# AIM OF THE TASK
Pick out the lines in the listing below that contain the word "script" and copy them.

━━━━━━━━━━━━━━━━━━━━━━━━━━━━━━

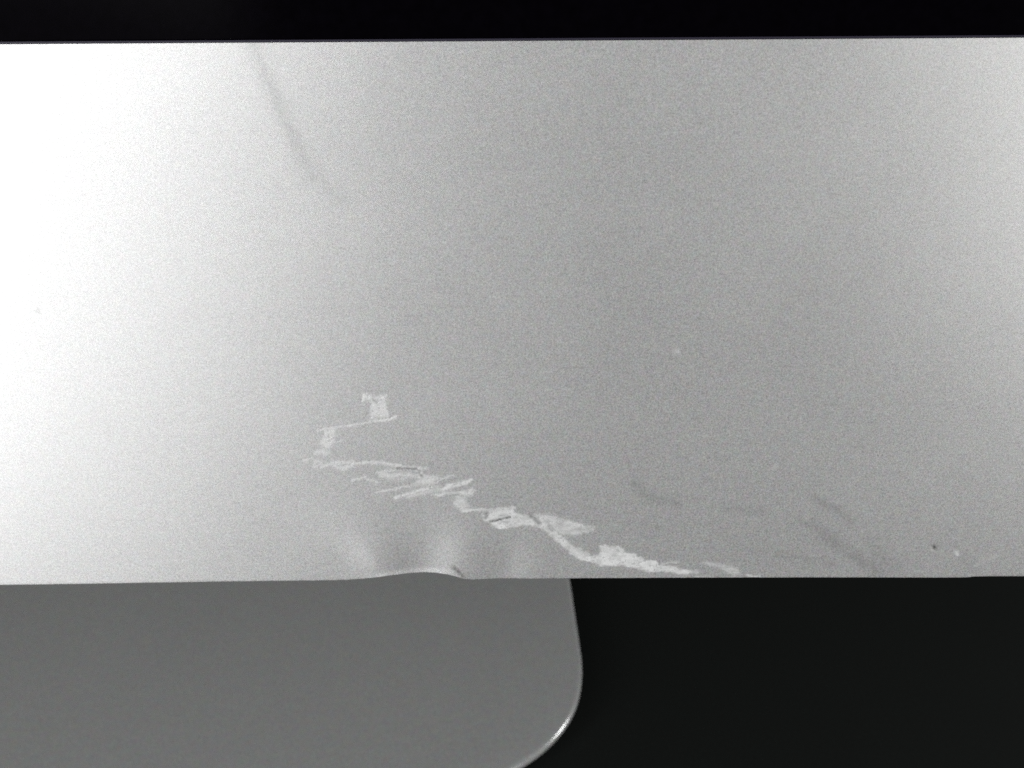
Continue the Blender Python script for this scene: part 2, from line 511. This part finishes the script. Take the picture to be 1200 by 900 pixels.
def build_case():
    f = 1.0e-4 * 0.98
    uf0, uf1 = on_case([345, 905], [560, 560])[0]
    us = np.concatenate([np.linspace(CASE_L, on_case([-40], [400])[0][0], 26)[:-1],
                         np.arange(on_case([-40], [400])[0][0], uf0, f * 3.2),
                         np.arange(uf0, uf1, f * 0.78),
                         np.arange(uf1, on_case([1260], [400])[0][0], f * 2.0),
                         np.linspace(on_case([1260], [400])[0][0], CASE_R, 22)])
    us = np.unique(np.round(us, 7))
    wt = TOP_W
    wfine = on_case([600], [438])[1][0]
    ws = np.concatenate([np.arange(wt, wfine, -f * 3.2), np.arange(wfine, 0.0004, -f * 0.78), [0.0002]])
    ws = ws[np.concatenate([[True], np.diff(ws) < -1e-6])]
    U, Wv = np.meshgrid(us, ws)
    edge = np.interp(us, eu, ew)
    # tiny wear along the lower edge
    edge = edge + (value_noise(us * 2600, us * 0, 5) - .5) * 0.16e-4 + (value_noise(us * 900, us * 0, 6) - .5) * 0.16e-4
    blend = np.clip(1 - Wv / 0.0045, 0, 1) ** 2
    Wv = Wv + (edge[None, :] - 0.0) * blend
    tpr = np.clip((Wv - 0.04) / (wt - 0.04), 0, 1)
    Wv = Wv + (top_w(U) - wt) * tpr
    px, py = photo_xy(U, Wv)
    # ragged borders for the marks
    wx = (value_noise(px / 3.1, py / 2.3, 11) - .5) * 2.6 + (value_noise(px / 1.3, py / 1.1, 12) - .5) * 1.3
    wy = (value_noise(px / 4.0, py / 2.6, 13) - .5) * 2.0 + (value_noise(px / 1.5, py / 1.2, 14) - .5) * 1.1
    qx, qy = px + wx, py + wy
    layers = []
    for nm, mk, lb in MARKS:
        a = np.zeros_like(px)
        paint(a, qx, qy, [(q, w_, st * 1.12, so * 1.4) for q, w_, st, so in mk])
        layers.append(a)
    LY = np.stack(layers)
    which = LY.argmax(0)
    scr = LY.max(0)
    # streaky inner texture that follows the slanting strokes
    t1 = px + (value_noise(px / 9, py / 7, 26) - .5) * 16
    t2 = py + (value_noise(px / 8, py / 6, 27) - .5) * 7
    s1 = value_noise((t1 + t2 * 2.2) / 15, (t2 + t1 * .16) / 2.1, 21)
    s2 = value_noise(px / 2.2, py / 1.8, 22)
    s3 = value_noise(px / 6.0, py / 5.0, 23)
    s4 = value_noise(px / 1.1, py / 1.0, 24)
    scr_t = scr * np.clip(0.13 + 0.38 * s1 + 0.36 * s2 + 0.56 * s3 + 0.32 * s4, 0, 1.2)
    extra = np.zeros_like(px); paint(extra, px + wx * .4, py + wy * .4, BRIGHT)
    scr_t = np.clip(np.maximum(scr_t, extra), 0, 1)
    dark = np.zeros_like(px); paint(dark, px + wx * .55, py + wy * .55, [(q, w_ * 1.2 + .15, st * .9, so * 1.4) for q, w_, st, so in DARK])
    dark *= 0.45 + .55 * s2 + .45 * value_noise(px / 1.6, py / 1.3, 25)
    dark = np.maximum(dark, .42 * scr * np.clip((value_noise(px / 2.6, py / 1.9, 28) - .74) * 6, 0, 1))
    smud_and_shade = np.zeros_like(px)
    bx = (value_noise(px / 9, py / 8, 31) - .5) * 7; by = (value_noise(px / 9, py / 8, 32) - .5) * 7
    paint(smud_and_shade, px + bx, py + by, [(q, w_, st * 1.25, so * 1.7) for q, w_, st, so in SMUDGE_AND_SHADE])
    smud_and_shade *= 0.76 + .48 * value_noise(px / 5.5, py / 4.5, 33)
    # --- relief, metres out of the face
    mm = 1e-3
    h = np.zeros_like(px)
    gs = lambda cx, cy, sx, sy: np.exp(-((px - cx) / sx) ** 2 / 2 - ((py - cy) / sy) ** 2 / 2)
    xb = px - 444 - (py - 655) * .5                     # ridge left of the dent: steep outside, slow inside
    h += 0.29 * mm * np.exp(-(xb / np.where(xb < 0, 21, 32)) ** 2 / 2 - ((py - 668) / 26) ** 2 / 2)
    h -= 0.17 * mm * gs(487, 680, 21, 28)
    h += 0.24 * mm * gs(546, 660, 22, 27)
    h -= 0.10 * mm * gs(590, 670, 15, 22)
    h += 0.08 * mm * gs(628, 668, 16, 22)
    h += 0.05 * mm * gs(400, 632, 30, 26)
    # the bent lip: the metal at the very edge is turned outwards
    ey = np.interp(px[-1], ed[:, 0], ed[:, 1])[None, :]
    de = np.clip(interp_smooth(px.ravel(), EDGE).reshape(px.shape) - py, -2, 60)
    lipw = np.clip((px - 425) / 55, 0, 1) * np.clip((552 - px) / 14, 0, 1)
    lipw = lipw * lipw * (3 - 2 * lipw)
    h += 0.16 * mm * lipw * np.exp(-(np.clip(de, 0, 60) / 3.2) ** 1.5)
    # scraped metal is ploughed a little, nicks go in
    h -= scr * 0.018 * mm
    h += scr * (s1 - .5) * 0.007 * mm + scr * (s2 - .5) * 0.007 * mm
    h -= dark * 0.05 * mm
    # very shallow waviness of the sheet
    h += (value_noise(px / 160, py / 140, 41) - .5) * 0.012 * mm
    # --- fillet and underside rows
    rr, nf = 0.00016, 5
    Uall, Wall, Nall = [U], [Wv], [h]
    last_w, last_h = Wv[-1], h[-1]
    for k in range(1, nf + 1):
        a = R(90) * k / nf
        Uall.append(us[None]); Wall.append((last_w - rr * math.sin(a))[None]); Nall.append((last_h - rr * (1 - math.cos(a)))[None])
    for nn in (-0.002, -0.005):
        Uall.append(us[None]); Wall.append((last_w - rr)[None]); Nall.append(np.full((1, len(us)), nn))
    extra_rows = nf + 2
    U2, W2, N2 = np.vstack(Uall), np.vstack(Wall), np.vstack(Nall)
    P = case_pt(U2, W2, N2)
    nr, nc = U2.shape
    du = np.gradient(P, axis=1); dv = np.gradient(P, axis=0)
    Nrm = np.cross(du, dv)
    Nrm /= np.linalg.norm(Nrm, axis=2, keepdims=True) + 1e-20
    if (Nrm[5, 5] @ AX_N) < 0:
        Nrm = -Nrm
    pad = lambda a: np.vstack([a] + [a[-1:] * 0] * extra_rows)
    colr = np.stack([pad(scr_t), pad(np.clip(dark, 0, 1)), pad(np.clip(smud_and_shade, 0, 1)), pad(np.ones_like(px))], -1)
    # --- faces, sorted into the case and its marks
    idx = np.arange(nr * nc).reshape(nr, nc)
    quads = np.stack([idx[:-1, :-1], idx[1:, :-1], idx[1:, 1:], idx[:-1, 1:]], -1).reshape(-1, 4)
    sp = pad(scr)
    wp = pad(which.astype(float)).astype(int)
    fm = (sp[:-1, :-1] + sp[1:, 1:]) * .5
    gid = np.where(fm > 0.17, wp[:-1, :-1] + 1, 0)
    gid = gid.reshape(-1)
    # the bent lip of the dent
    lp = pad((de < 7.0) * lipw > 0.2)
    for _k in range(nr - extra_rows, nr):
        lp[_k] = lp[nr - extra_rows - 1] if _k < nr - 2 else 0
    lp = (lp[:-1, :-1] > 0).reshape(-1)
    gid = np.where(lp, 99, gid)

    def make(name, sel, parent, label=None):
        q = quads[sel]
        used, inv = np.unique(q, return_inverse=True)
        me = bpy.data.meshes.new(name)
        co = P.reshape(-1, 3)[used]
        me.vertices.add(len(used))
        me.vertices.foreach_set('co', co.astype(np.float32).ravel())
        me.loops.add(q.size)
        me.loops.foreach_set('vertex_index', inv.astype(np.int32).ravel())
        me.polygons.add(len(q))
        me.polygons.foreach_set('loop_start', np.arange(0, q.size, 4, dtype=np.int32))
        me.polygons.foreach_set('loop_total', np.full(len(q), 4, dtype=np.int32))
        me.polygons.foreach_set('use_smooth', np.ones(len(q), bool))
        me.update(calc_edges=True)
        ca = me.color_attributes.new('wear', 'FLOAT_COLOR', 'POINT')
        ca.data.foreach_set('color', colr.reshape(-1, 4)[used].astype(np.float32).ravel())
        me.materials.append(M_CASE)
        me.normals_split_custom_set_from_vertices(Nrm.reshape(-1, 3)[used].tolist())
        o = bpy.data.objects.new(name, me)
        COL.objects.link(o)
        o.parent = parent
        o.matrix_parent_inverse = parent.matrix_world.inverted()
        if label:
            o['label'] = label
        return o
    case = make('chin_panel', gid == 0, root, 'silver aluminium strip below the black display, scraped and dented along its lower edge')
    for i, (nm, mk, lb) in enumerate(MARKS):
        make(nm, gid == i + 1, case, lb)
    make('dented_lip', gid == 99, case, 'bent up lip of the dent in the lower edge')
    return case


build_case()


# ------------------------------------------------------------------ display glass, seam, back of the case
def case_slab(name, u0, u1, w0f, w1f, n_front, n_back, mat, bev, label=None):
    """bevelled slab lying in the plane of the screen; w0f/w1f give its lower and upper edge along u"""
    cu = (u0 + u1) / 2
    loops = []
    for ins, nn in ((bev, n_front), (bev * .3, n_front - bev * .3), (0, n_front - bev), (0, n_back)):
        ring = []
        for u, wf, sw in ((u0, w0f, 1), (u1, w0f, 1), (u1, w1f, -1), (u0, w1f, -1)):
            uu = u + (ins if u < cu else -ins)
            ring.append(case_pt(np.float64(uu), np.float64(wf(u) + sw * ins), np.float64(nn)))
        loops.append(ring)
    v, f = loft(loops)
    o = mesh_obj(name, v, f, mat, root)
    if label:
        o['label'] = label
    return o


GL_TOP = TOP_W + 0.298
gl = case_slab('display_glass', CASE_L + .001, CASE_R - .001, lambda u: top_w(u) + 0.00030, lambda u: GL_TOP, -0.00002, -0.0025, M_GLASS, 0.00012)
case_slab('seam_gasket', CASE_L + .002, CASE_R - .002, lambda u: top_w(u) + 0.00003, lambda u: top_w(u) + 0.00028, -0.0001, -0.0024, M_GASKET, 0.00004)


def build_back():
    u0, u1, w0, w1 = CASE_L, CASE_R, -0.0009, GL_TOP + .001
    r0 = 0.008
    loops = []
    for ins, nn in ((0.0, -0.0052), (0.001, -0.0062), (0.030, -0.011), (0.075, -0.020), (0.115, -0.031), (0.15, -0.037)):
        a0, a1, b0, b1 = u0 + ins, u1 - ins, w0 + ins * .75, w1 - ins * .75
        ring = []
        for cx, cy, s in ((a1 - r0, b0 + r0, -90), (a1 - r0, b1 - r0, 0), (a0 + r0, b1 - r0, 90), (a0 + r0, b0 + r0, 180)):
            for k in range(7):
                a = R(s + 15 * k)
                ring.append(case_pt(np.float64(cx + r0 * math.cos(a)), np.float64(cy + r0 * math.sin(a)), np.float64(nn)))
        loops.append(ring)
    v, f = loft(loops)
    mesh_obj('back_housing', v, f, M_FOOT, root, smooth=False)


build_back()

# ------------------------------------------------------------------ the stand
ZF = 0.0042
FOOT = [(667, 678), (670.5, 700), (675, 730), (679.5, 760), (682, 783), (681.3, 801), (678.4, 819), (672.8, 835.5), (665, 850), (654, 864.5), (640.5, 878), (624, 891), (603, 904), (578, 917), (548, 929)]
fp = on_level([q[0] for q in FOOT], [q[1] for q in FOOT], ZF - 0.0008)[:, :2]
# smooth resample
t = np.concatenate([[0], np.cumsum(np.hypot(*np.diff(fp, axis=0).T))])
tt = np.linspace(0, t[-1], 90)
fx = interp_smooth(tt, np.stack([t, fp[:, 0]], 1)); fy = interp_smooth(tt, np.stack([t, fp[:, 1]], 1))
for _ in range(6):
    fx[1:-1] = (fx[:-2] + 2 * fx[1:-1] + fx[2:]) / 4
    fy[1:-1] = (fy[:-2] + 2 * fy[1:-1] + fy[2:]) / 4
print('FOOT', fp.round(4).tolist())


def build_foot():
    # right side from the back to the front, ending in a gently bowed front edge
    dx, dy = fx[-1] - fx[-4], fy[-1] - fy[-4]
    x_e, y_e = fx[-1], fy[-1]
    sl = dy / dx
    L = x_e - CX
    k = np.linspace(0, 1, 26)[1:]
    frx = x_e - L * k
    fry = y_e - sl * L * (k - 0) * 0 + (-(sl) * L) * (k - k**2 / 2) * 0.0
    # slope fades quickly to a straight front
    lam = 0.018
    fry = y_e - sl * lam * (1 - np.exp(-(L * k) / lam))
    yb = fy[0] + 0.12
    bk = np.linspace(yb, fy[0], 20)[:-1]
    sx = (fx[6] - fx[0]) / (fy[6] - fy[0])
    bkx = fx[0] + sx * 0.03 * (1 - np.exp(-(bk - fy[0]) / 0.03))
    right = np.concatenate([np.stack([bkx, bk], 1), np.stack([fx, fy], 1), np.stack([frx, fry], 1)])
    left = right[:-1][::-1].copy()
    left[:, 0] = 2 * CX - left[:, 0]
    out = np.concatenate([right, left])
    d = np.roll(out, -1, 0) - np.roll(out, 1, 0)
    nrm = np.stack([d[:, 1], -d[:, 0]], 1)
    nrm /= np.linalg.norm(nrm, axis=1, keepdims=True)
    if ((out - out.mean(0)) * nrm).sum() < 0:
        nrm = -nrm
    loops = []
    for ins, z in ((0.0060, ZF), (0.0011, ZF), (0.0008, ZF - .00003), (0.00055, ZF - .0001), (0.00036, ZF - .0002), (0.0002, ZF - .00036), (0.00008, ZF - .00056), (0.00002, ZF - .00078),
                   (0, ZF - .0010), (0.0001, ZF - .0013), (0.0005, ZF - .0016), (0.0035, 0.0012), (0.004, 0.0)):
        q = out - nrm * ins
        loops.append([(x, y, z) for x, y in q])
    v, f = loft(loops)
    o = mesh_obj('stand_foot', v, f, M_FOOT, root, smooth=True)
    o.data.normals_split_custom_set_from_vertices([tuple(vv.normal) for vv in o.data.vertices])
    return yb, out[:, 0].max()


YB, XR = build_foot()


def build_neck():
    hw = 0.070
    hb = case_pt(np.float64(0), np.float64(0.165), np.float64(-0.0360))
    prof = [(YB - 0.035, ZF + .0002), (YB - 0.022, ZF + .0006), (YB - 0.012, ZF + .004), (YB - 0.005, ZF + .012), (YB - 0.004, ZF + .025)]
    y_s, z_s = prof[-1]
    for k in range(1, 9):
        s = k / 8
        prof.append((y_s + (hb[1] - y_s) * s, z_s + (hb[2] - z_s) * s))
    prof = np.array(prof)
    d = np.gradient(prof, axis=0)
    nn = np.stack([-d[:, 1], d[:, 0]], 1)
    nn /= np.linalg.norm(nn, axis=1, keepdims=True)
    loops = []
    th = 0.004
    for (y, z), (ny, nz), s in zip(prof, nn, np.linspace(0, 1, len(prof))):
        w = hw - 0.012 * s
        ring = []
        for sx, sn in ((-1, -.5), (1, -.5), (1, .5), (-1, .5)):
            ring.append((CX + sx * w, y + ny * th * (sn - .0), z + nz * th * (sn + .5)))
        loops.append(ring)
    v, f = loft(loops)
    mesh_obj('stand_neck', v, f, M_FOOT, root)


build_neck()
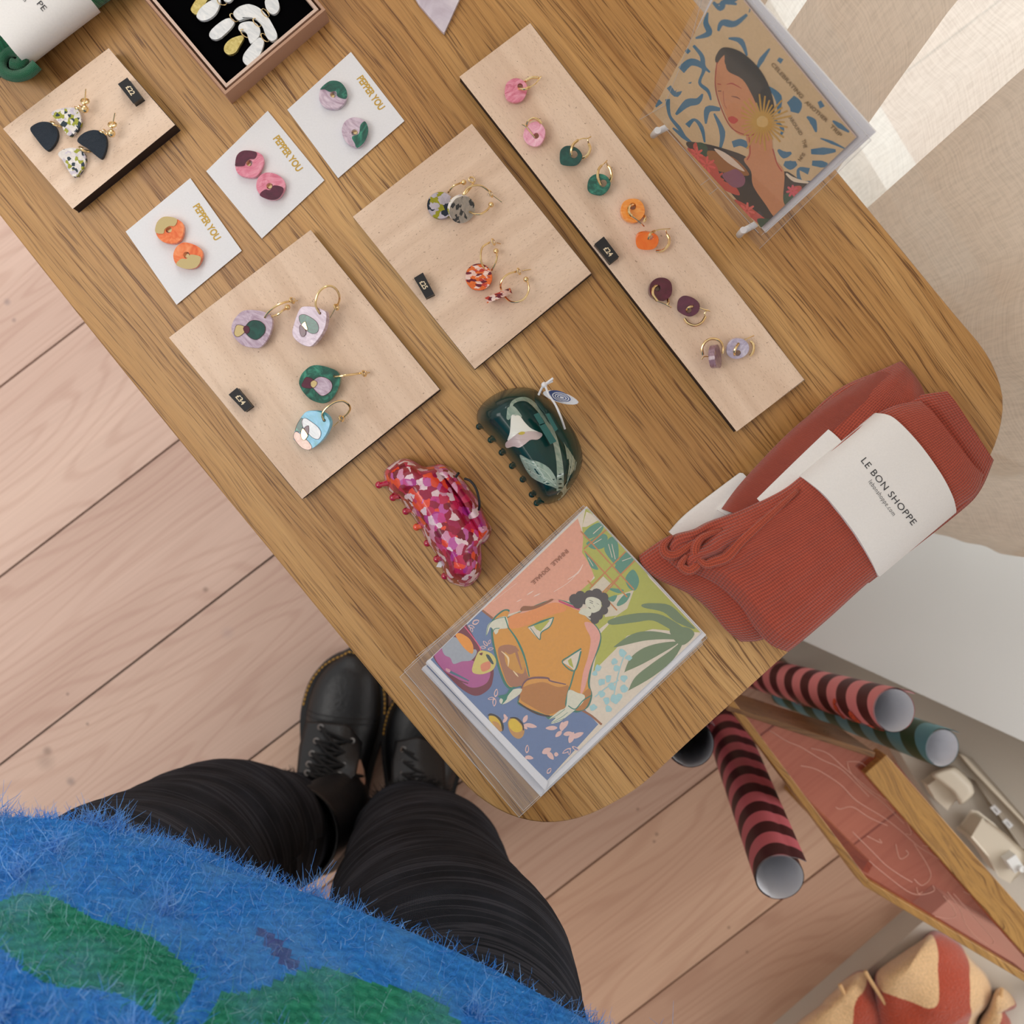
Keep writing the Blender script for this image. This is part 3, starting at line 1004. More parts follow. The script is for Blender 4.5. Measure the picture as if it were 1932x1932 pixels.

━━━━━━━━━━━━━━━━━━━━━━━━━━━━━━

# EXERCISE RESPONSE
Continue the Blender Python script for this scene: part 2, from line 511. This part finishes the script. Take the picture to be 1200 by 900 pixels.
Keep writing the Blender script for this image. This is part 3, starting at line 1004. More parts follow. The script is for Blender 4.5. Measure the picture as if it were 1932x1932 pixels.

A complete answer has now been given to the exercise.